Par exemple si le bien "a" est une bouteille de vin et que B préfère la bière, pour lui l’utilité de cette bouteille de vin est de seulement 2 contre 10 pour A.

Il y a plusieurs façon de répartir les biens :

« Utilitariste » qui maximise la somme des utilités :
Agent A : a+b+c (soit 10+10+3=23)
Agent B : d (soit 2)
Total : 25

« Egalitariste » qui maximise l’utilité du moins bien servi :
Agent A : a (soit 10)
Agent B : b+c+d (soit 3+2+2=7)
Résultat : 7 (à noter que A ne peut être privé de tout sinon le résultat serait 0)

« Elitiste » qui maximise l’utilié du mieux servi (pour ce faire le petit est privé de tout) :
Agent A : a+b+c+d (soit 10+10+3+1=24)
Agent B : rien
Résultat : 24

« Nashien » qui maximise le produit entre les utilités du mieux servi et du moins bien servi :
Agent A : a+b (soit 10+10=20)
Agent B : c+d (soit 2+2=4)
Résultat : 20x4=80

A noter que cette répartition réalise une sorte d’idéal « social démocrate » puisque le bien du « petit » a une importance relative forte (elle ne peut tomber à zéro) qui n’empêche cependant pas le « gros » de s’empiffrer largement (en valeur absolue).
On a déjà 4 sortes d’ « intérêt général ». Et ce n’est pas l’arithmétique qui va nous désigner le meilleur. Il s’agit bien d’un choix politique.

2) Maintenant venons-en au marché, censé nous amener à l’optimum. Pour ce faire, supposons les agents économiques rationnels, ce qui se traduit par le fait qu’ils vont échanger leurs biens dès qu’ils y trouvent un double avantage (l’utilité augmente pour chacun).

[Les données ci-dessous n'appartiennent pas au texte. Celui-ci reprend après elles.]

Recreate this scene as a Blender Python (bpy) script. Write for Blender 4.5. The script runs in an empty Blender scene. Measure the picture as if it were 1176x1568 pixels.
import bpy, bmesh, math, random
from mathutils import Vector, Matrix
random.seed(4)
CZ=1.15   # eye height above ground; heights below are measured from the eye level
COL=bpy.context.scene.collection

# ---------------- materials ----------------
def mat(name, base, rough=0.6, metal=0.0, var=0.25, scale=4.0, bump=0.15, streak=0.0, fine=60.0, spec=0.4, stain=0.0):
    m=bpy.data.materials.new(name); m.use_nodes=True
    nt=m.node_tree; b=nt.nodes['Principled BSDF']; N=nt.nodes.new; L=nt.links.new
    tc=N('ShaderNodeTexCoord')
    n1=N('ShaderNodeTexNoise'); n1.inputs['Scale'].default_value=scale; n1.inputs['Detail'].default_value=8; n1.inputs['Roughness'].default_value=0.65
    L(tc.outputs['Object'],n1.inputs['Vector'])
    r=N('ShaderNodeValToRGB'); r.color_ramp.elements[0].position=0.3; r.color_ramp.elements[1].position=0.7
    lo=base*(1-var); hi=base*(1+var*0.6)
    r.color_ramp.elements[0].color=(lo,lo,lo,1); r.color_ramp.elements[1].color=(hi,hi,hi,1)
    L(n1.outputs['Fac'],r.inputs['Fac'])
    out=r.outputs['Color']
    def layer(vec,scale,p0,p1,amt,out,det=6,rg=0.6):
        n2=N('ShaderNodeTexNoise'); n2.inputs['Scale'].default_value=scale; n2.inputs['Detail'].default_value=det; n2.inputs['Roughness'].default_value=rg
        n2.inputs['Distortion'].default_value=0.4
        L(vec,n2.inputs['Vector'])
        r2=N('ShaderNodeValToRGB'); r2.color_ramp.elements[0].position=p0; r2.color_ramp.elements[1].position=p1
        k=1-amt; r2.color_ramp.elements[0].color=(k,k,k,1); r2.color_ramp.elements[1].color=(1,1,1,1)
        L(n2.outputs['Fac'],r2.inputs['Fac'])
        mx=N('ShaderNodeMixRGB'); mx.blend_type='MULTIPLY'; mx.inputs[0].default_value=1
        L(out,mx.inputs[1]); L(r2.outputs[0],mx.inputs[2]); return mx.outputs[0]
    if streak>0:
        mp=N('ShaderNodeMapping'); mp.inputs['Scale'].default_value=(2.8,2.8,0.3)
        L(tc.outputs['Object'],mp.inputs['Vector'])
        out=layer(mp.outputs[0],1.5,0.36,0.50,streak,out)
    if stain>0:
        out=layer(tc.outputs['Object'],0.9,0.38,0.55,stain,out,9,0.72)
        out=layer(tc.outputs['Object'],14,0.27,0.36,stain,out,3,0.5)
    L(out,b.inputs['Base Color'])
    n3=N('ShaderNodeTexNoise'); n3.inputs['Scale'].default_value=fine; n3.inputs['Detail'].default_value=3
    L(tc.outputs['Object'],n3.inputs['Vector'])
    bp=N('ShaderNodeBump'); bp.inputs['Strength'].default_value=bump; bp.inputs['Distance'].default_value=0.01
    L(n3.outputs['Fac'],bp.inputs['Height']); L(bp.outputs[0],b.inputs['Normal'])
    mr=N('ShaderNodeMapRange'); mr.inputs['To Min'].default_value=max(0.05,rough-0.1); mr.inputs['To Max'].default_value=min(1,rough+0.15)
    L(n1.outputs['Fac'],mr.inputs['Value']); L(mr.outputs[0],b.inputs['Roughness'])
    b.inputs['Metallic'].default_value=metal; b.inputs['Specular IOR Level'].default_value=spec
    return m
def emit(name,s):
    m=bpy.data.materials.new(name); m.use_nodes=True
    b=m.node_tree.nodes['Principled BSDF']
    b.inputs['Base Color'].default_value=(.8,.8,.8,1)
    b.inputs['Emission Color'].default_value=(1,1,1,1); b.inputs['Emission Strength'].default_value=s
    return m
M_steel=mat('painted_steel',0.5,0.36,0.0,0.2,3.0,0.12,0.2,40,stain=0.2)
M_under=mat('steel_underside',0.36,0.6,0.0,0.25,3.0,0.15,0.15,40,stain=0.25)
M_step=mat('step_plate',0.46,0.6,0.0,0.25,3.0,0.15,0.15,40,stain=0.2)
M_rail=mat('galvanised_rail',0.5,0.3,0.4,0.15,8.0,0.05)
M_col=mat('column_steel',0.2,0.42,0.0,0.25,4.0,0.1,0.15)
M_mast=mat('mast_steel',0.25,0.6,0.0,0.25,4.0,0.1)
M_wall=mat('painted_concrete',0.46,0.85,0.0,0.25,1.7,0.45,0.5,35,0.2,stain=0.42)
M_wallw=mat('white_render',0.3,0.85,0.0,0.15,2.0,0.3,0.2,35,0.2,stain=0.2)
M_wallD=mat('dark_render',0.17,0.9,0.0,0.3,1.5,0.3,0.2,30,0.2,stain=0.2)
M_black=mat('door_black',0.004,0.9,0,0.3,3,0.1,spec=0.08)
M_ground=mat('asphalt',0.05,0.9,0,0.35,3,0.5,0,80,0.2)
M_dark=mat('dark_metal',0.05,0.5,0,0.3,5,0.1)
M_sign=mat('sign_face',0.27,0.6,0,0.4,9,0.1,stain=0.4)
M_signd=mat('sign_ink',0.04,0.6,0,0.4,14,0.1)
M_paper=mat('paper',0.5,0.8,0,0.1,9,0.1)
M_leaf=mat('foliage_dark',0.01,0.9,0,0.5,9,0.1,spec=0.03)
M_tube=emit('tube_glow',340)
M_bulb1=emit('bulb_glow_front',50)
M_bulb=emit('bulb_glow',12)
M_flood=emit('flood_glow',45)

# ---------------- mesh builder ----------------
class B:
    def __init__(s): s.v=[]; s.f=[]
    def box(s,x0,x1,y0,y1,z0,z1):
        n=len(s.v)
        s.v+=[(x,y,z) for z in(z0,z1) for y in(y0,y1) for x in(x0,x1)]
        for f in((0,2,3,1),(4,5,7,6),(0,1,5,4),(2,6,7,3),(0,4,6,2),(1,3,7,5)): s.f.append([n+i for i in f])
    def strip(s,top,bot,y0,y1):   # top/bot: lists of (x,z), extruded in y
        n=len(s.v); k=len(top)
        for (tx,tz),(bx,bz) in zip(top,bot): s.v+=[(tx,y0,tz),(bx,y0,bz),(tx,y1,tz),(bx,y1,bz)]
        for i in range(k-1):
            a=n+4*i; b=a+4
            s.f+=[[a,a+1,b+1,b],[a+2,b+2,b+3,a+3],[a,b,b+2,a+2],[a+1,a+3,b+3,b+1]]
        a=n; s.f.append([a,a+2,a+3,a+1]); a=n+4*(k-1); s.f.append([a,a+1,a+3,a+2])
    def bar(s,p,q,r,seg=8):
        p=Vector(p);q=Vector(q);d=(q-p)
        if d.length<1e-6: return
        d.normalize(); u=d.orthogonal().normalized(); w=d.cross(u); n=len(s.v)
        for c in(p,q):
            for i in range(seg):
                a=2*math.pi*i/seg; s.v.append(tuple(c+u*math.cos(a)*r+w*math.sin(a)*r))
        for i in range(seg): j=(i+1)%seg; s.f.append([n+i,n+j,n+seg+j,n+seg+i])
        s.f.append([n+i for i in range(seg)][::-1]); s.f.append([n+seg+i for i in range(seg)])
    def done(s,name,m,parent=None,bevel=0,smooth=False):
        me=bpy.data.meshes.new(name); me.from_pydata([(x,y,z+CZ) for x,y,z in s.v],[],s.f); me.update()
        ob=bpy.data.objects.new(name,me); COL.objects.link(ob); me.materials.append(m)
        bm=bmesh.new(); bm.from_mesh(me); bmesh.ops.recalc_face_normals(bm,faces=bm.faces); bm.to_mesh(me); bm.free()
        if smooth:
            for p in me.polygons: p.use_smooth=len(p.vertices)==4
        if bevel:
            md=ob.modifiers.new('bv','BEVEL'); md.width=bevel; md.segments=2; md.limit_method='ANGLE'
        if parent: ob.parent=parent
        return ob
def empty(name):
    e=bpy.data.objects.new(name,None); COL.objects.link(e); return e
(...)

On est obligé de compliquer un peu l’exemple, soit 5 biens (a,b,c,d,e,f) et 3 agents (A,B,C) avec les utilités suivantes :

A : a=1 b=2 c=3 d=9 e=1 f=1
B : a=2 b=1 c=1 d=2 e=3 f=5
C : a=3 b=1 c=1 d=10 e=5 f=3

Supposons l’état initial (avant l’ouverture du marché) suivant :

A : a+d (soit 1+9 = 10)
B : b+e (soit 1+3 = 4)
C : c+f (soit 1+3 = 4)
La somme des utilités est : 18

Supposons que A et B se rencontrent en premier, ils procèdent à l’échange des biens a et b :

A : b+d (soit 2+9 = 11)
B : a+e (soit 2+3 = 5)
C : c+f (soit 1+3 = 4)
A gagne 1, B gagne 1, la somme des utilités passe à 20

Puis B et C se rencontrent, il procèdent à l’échange des biens e et f :
A : b+d (soit 2+9=11)
B : a+f (soit 2+5=7)
C : c+e (soit 1+5=6)
B gagne 2, C gagne 2, la somme des utilités passe à 24
Après quoi il n’y a plus d’échanges gagnant-gagnant possible dans ce scénario, le marché peut fermer.

Supposons maintenant que (tout à fait par hasard) B rencontre d’abord C, ils procèdent à l’échange de e et f :

A : a+d (soit 1+9=10)
B : b+f (soit 1+5=6)
C : c+e (soit 1+5=6)
B gagne 2, C gagne 2, la somme des utilités passe à 22

Puis C rencontre A, ils procèdent donc à l’échange de a et c

A : c+d (soit 3+9=12)
B : b+f (soit 1+5=6)
C : a+e (soit 3+5=8)
A gagne 2 et B gagne 2, la somme des utilités passe à 26
Après quoi il n’y a plus d’échanges gagnant-gagnant possible dans ce scénario, le marché peut fermer.

On constate que les résultats des deux scénarios (qui ne diffèrent que par l’ordre des rencontres hasardeuses) ne donnent pas le même résultat (24 ou 26), et que la répartition qui maximiserait la somme des utilités (qui serait de 28 dans cet exemple) ne peut pas être obtenue en laissant « jouer » les lois du marché. Pour arriver à l’optimum « utilitariste » (si tant est que ce soit l’intérêt général) il faudrait, pour débloquer le marché, qu’un acteur accepte de se sacrifier par un échange défavorable, ce qui ne fait évidemment pas partie des hypothèses du pur marché.
L’infaillibilité de la « main invisible » est donc une imposture.

Commentaire personnel : Rassurons nous, le pur marché n’existe pas de toute façon dans la réalité, laquelle est régie par des rapports de force (tels que l’asymétrie des informations disponibles) qui conduisent bien près de l’équilibre « élitiste ». Une récente enquête a montré que 60% des échanges effectués à la Bourse de Londres sont liés à des délits d’initiés.